His remarks on Kashmir come at a time the Supreme Court is hearing pleas challenging the constitutional validity of Article 35-A of the Constitution, which provides special rights and privileges to permanent residents of Jammu and Kashmir.
Speaking at the launch of a book on Vallabhbhai Patel, Doval also paid glowing tributes to the first home minister of India, saying he had made significant contributions in laying a strong foundation of the country.
Doval said sovereignty "cannot be a diluted and ill-defined", and added that when the "British left, probably they did not want to leave India as a strong sovereign state."
In this context, he said Patel could see through the plan of the British to sow seeds of disintegration in the country.
"His contribution is not about the merger of the states, it is only a means to an end. The thing was that to make a sovereign state in which there was the sovereignty of the people was established in the Constitution, which is applicable to the whole of it. Probably with Jammu and Kashmir, where the Constitution was...in a truncated form...another constitution of J&K continued to exist, which is aberration," Doval said at the event at Vivekananda International Foundation, a think-tank.
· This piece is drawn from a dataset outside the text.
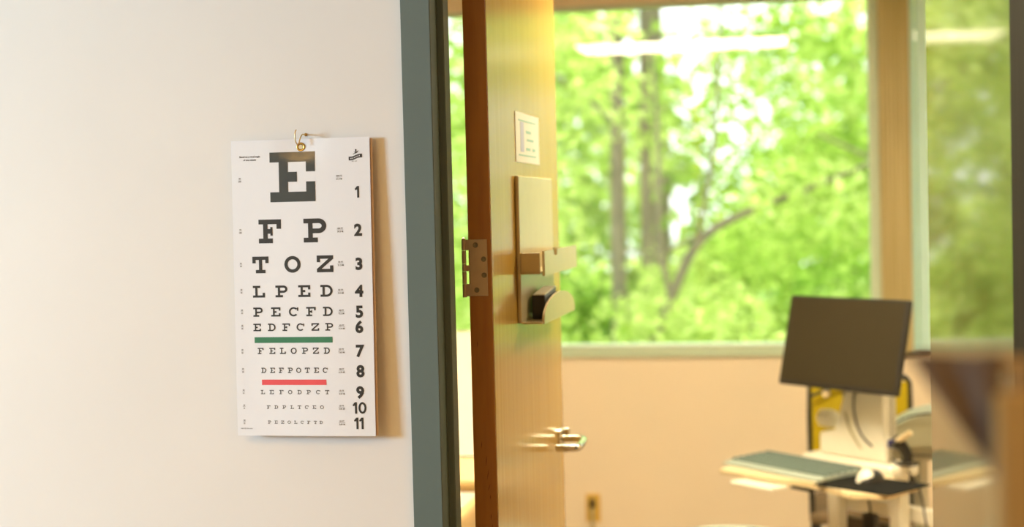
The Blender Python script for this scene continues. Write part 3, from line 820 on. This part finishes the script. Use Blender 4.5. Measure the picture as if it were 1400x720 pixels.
# exam table behind the door, seen through the gap at the hinges
EX = thing('exam_table', 'tan exam table with white paper, behind the open door', 'exam table', (-1.20, 4.25, 0))
box_obj('base', M['dark_wood'], EX, -.27, .25, -.75, .80, 0, .62, bev=.004)
b = nb(); bx(b, -.31, .30, -.85, -.005, .655, .745, bev=.015, seg=3); obj('seat_cushion', b, M['vinyl_tan'], EX, 40)
b = nb(); bx(b, -.27, .285, -.86, -.02, .744, .750, bev=.002); o = obj('paper_cover', b, M['paper_roll'], EX)
box_obj('seat_frame', M['dark_wood'], EX, -.29, .28, -.80, .85, .62, .656)
tb = Matrix.Translation((0, .015, .720)) @ Matrix.Rotation(R(38), 4, 'X')
b = nb(); bx(b, -.31, .30, 0, .62, 0, .07, bev=.015, seg=3, mtx=tb); obj('back_cushion', b, M['vinyl_tan'], EX, 40)
b = nb(); bx(b, -.28, .302, .10, .63, .068, .076, bev=.002, mtx=tb); bx(b, -.28, .302, .622, .632, -.02, .076, mtx=tb); obj('paper_cover', b, M['paper_roll'], EX)

# blurred stand close to the camera on the right with a cloth over its peg
SD = thing('wooden_stand', 'slim wooden stand with a side peg close to the doorway in the corridor', 'stand', (0.165, 1.035, 0))
b = nb(); bx(b, -.047, .034, -.018, .018, .02, 1.424, bev=.004); obj('post', b, M['stand_wood'], SD)
b = nb(); cyl(b, (-.030, 0, 1.42), (-.030, 0, 1.441), .006); cyl(b, (-.095, 0, 1.441), (-.024, 0, 1.441), .0045); obj('peg', b, M['stand_wood'], SD, 50)
b = nb(); lathe(b, [(.16, 0), (.16, .012), (.14, .02), (.03, .024)], 32); obj('foot', b, M['stand_wood'], SD, 40)
b = nb()
nu, nv = 12, 14
def cl(i, j, side):
    s = i/nu; t = j/nv
    x0 = -.098 + .072*t**1.15; x1 = -.040 - .006*t
    x = x0 + (x1-x0)*s
    y = side*(.006 + .004*math.sin(s*PI*3+.5)*(0.3+t))
    z = 1.4475 - .112*t*(1-0.10*math.cos(s*PI)) + .001*math.sin(s*7)
    return Vector((x, y, z))
fr = [[b.verts.new(cl(i, j, -1)) for i in range(nu+1)] for j in range(nv+1)]
bk = [[b.verts.new(cl(i, j, 1)) for i in range(nu+1)] for j in range(nv+1)]
for g in (fr, bk):
    for j in range(nv):
        for i in range(nu):
            b.faces.new((g[j][i], g[j][i+1], g[j+1][i+1], g[j+1][i]))
for i in range(nu):
    b.faces.new((fr[0][i], bk[0][i], bk[0][i+1], fr[0][i+1]))
CLO = tag(obj('hanging_cloth', b, M['taupe'], None, 60), 'dark taupe cloth folded to a point over the wooden stand peg', 'cloth')
CLO.location = (0.165, 1.035, 0)

# ------------------------------------------------------------------ trees outside
def leaves_mesh(blobs, size, material, parent):
    Ps, Ss = [], []
    for (c, r, n) in blobs:
        d = RNG.normal(size=(n, 3)); d /= np.linalg.norm(d, axis=1)[:, None]
        rr = np.cbrt(RNG.random(n))[:, None]
        Ps.append(np.array(c) + d*rr*np.array(r)); Ss.append(size*(0.6+0.8*RNG.random(n)))
    P = np.concatenate(Ps); s = np.concatenate(Ss)[:, None]; n = len(P)
    a = RNG.normal(size=(n, 3)); a[:, 2] *= 0.6; a /= np.linalg.norm(a, axis=1)[:, None]
    c = RNG.normal(size=(n, 3)); c -= a*np.sum(a*c, axis=1)[:, None]; c /= np.linalg.norm(c, axis=1)[:, None]
    up = np.cross(a, c)
    V = np.stack([P - a*s, P + c*s*0.55 + up*s*0.12, P + a*s, P - c*s*0.55 + up*s*0.12], axis=1).reshape(-1, 3)
    me = bpy.data.meshes.new('foliage')
    me.vertices.add(4*n); me.vertices.foreach_set('co', V.astype(np.float32).ravel())
    me.loops.add(4*n); me.loops.foreach_set('vertex_index', np.arange(4*n, dtype=np.int32))
    me.polygons.add(n); me.polygons.foreach_set('loop_start', np.arange(0, 4*n, 4, dtype=np.int32))
    me.update(calc_edges=True); me.validate()
    me.materials.append(material)
    o = bpy.data.objects.new('foliage', me); COL.objects.link(o); o.parent = parent; o['kind'] = 'stuff'
    return o
def tree(label, base, trunks, branches, blobs, size, leaf, group='trees outside the window'):
    t = thing('tree', label, 'tree', base, 0, group)
    for pts, r in trunks:
        b = nb(); tube(b, pts, r, 9, 2); obj('trunk', b, M['bark'], t, 60)
    for pts, r in branches:
        b = nb(); tube(b, pts, r, 7, 2); obj('branch', b, M['bark'], t, 60)
    leaves_mesh(blobs, size, leaf, t)
    return t
def cloud(n, x, y, z, rmin, rmax, per, keep=None):
    out = []
    k = 0
    while len(out) < n and k < n*20:
        k += 1
        c = (random.uniform(*x), random.uniform(*y), random.uniform(*z))
        if keep and not keep(c): continue
        r = random.uniform(rmin, rmax)
        out.append((c, (r*1.2, r, r*0.75), int(per*(r/rmax)**2)))
    return out
# forked tree nearest to the window, its branch crossing the view
tree('slender forked tree whose branch crosses the middle of the large window', (-1.10, 10.0, -1.0),
     [([(0, 0, 0), (.02, 0, .8), (.08, 0, 1.55), (.24, 0, 1.95), (.42, 0, 2.34), (.75, .1, 2.50), (1.1, .2, 2.62), (1.7, .3, 2.85)], [.05, .045, .038, .034, .030, .024, .018, .010])],
     [([(.24, 0, 1.95), (.15, .05, 2.3), (.18, .1, 2.9), (.1, .1, 4.2)], [.022, .018, .014, .006]), ([(.42, 0, 2.34), (.55, -.1, 2.9), (.6, -.1, 3.8), (.7, 0, 4.6)], [.018, .014, .010, .005]),
      ([(.42, 0, 2.34), (.12, .2, 2.20), (-.2, .3, 2.3)], [.016, .012, .006])],
     cloud(26, (-1.2, 2.2), (-.7, 1.2), (1.6, 4.8), .22, .45, 260) + cloud(12, (-.8, 1.8), (-.6, 1.0), (.7, 1.9), .2, .4, 240), .045, M['leaf_a'])
tree('twin-stemmed tree with two straight grey trunks left of the forked tree', (-1.45, 12.2, -1.0),
     [([(0, 0, 0), (-.02, 0, 2), (.02, 0, 4), (0, 0, 7)], [.075, .066, .055, .02]), ([(.24, .1, 0), (.20, .1, 2), (.22, .1, 4), (.26, .1, 6.6)], [.06, .05, .042, .02])],
     [([(0, 0, 3.2), (-.6, .1, 3.7), (-1.2, .2, 4.0)], [.025, .018, .008])],
     cloud(34, (-2.4, 1.4), (-.8, 1.4), (2.4, 6.6), .3, .6, 330) + cloud(10, (-2.2, 1.0), (.3, 1.4), (.5, 2.2), .25, .45, 240), .055, M['leaf_b'])
tree('leafy tree behind the wooden window post', (1.3, 12.6, -1.0),
     [([(0, 0, 0), (.05, 0, 2.2), (-.05, 0, 4.4), (0, 0, 6.6)], [.10, .085, .06, .02])],
     [([(0, 0, 2.2), (-.6, 0, 2.8), (-1.2, .1, 3.1)], [.03, .02, .008])],
     cloud(46, (-2.0, 2.2), (-1.0, 1.4), (.6, 6.4), .3, .6, 330), .055, M['leaf_b'])
tree('tree seen through the gap between door and frame', (-4.4, 13.0, -1.0),
     [([(0, 0, 0), (.06, 0, 2.2), (0, 0, 4.4), (.1, 0, 6.6)], [.10, .085, .06, .02])],
     [([(0, 0, 2.4), (.7, 0, 3.0), (1.3, .1, 3.2)], [.03, .02, .008])],
     cloud(46, (-2.2, 2.2), (-1.0, 1.4), (.6, 6.4), .3, .6, 330), .055, M['leaf_a'])
far = [(-5.0, 23, 'b', 'far bushy tree glimpsed through the narrow gap beside the door edge'), (-1.9, 20, 'c', 'far bushy tree behind the twin grey trunks in the large window'),
       (0.7, 25, 'b', 'far bushy tree above the monitor, behind the forked tree'), (2.6, 20, 'a', 'far tree glimpsed through the narrow second window')]
for k, (x, y, q, lab) in enumerate(far):
    gap = (lambda c: c[2] < 2.8 + 1.0*abs(c[0]+x+0.8)) if k in (1, 2) else None
    tree(lab, (x, y, -1.0),
         [([(0, 0, 0), (.1, 0, 3), (0, 0, 6), (.1, 0, 9)], [.16, .13, .09, .03])], [],
         cloud(60, (-2.4, 2.4), (-1.5, 1.5), (.3, 8.6), .5, .95, 330, gap), .085, M['leaf_'+q])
Doval is also one of the founders of the VIF.
Talking about the British rule, he said one of the their plans was to let the princely states decide for themselves, hoping that there would be chaos in the country.
"He (Patel) has been able to lay the foundation of a nation-state. And in nation-state, there was one law, one Constitution...Sovereignty can never be divided," Doval said.
The former top spy said nation building is an "exothermic process" that generates a lot of heat.
Unless that heat is generated it is not able to have that melting point in which all the different identities can merge and become one identity.
"Probably the heat was not sufficiently generated during our Independence movement because of the route that was taken. I am not criticising that...the non-violence was the route in which the cost of Independence was not really understood by our people," Doval said.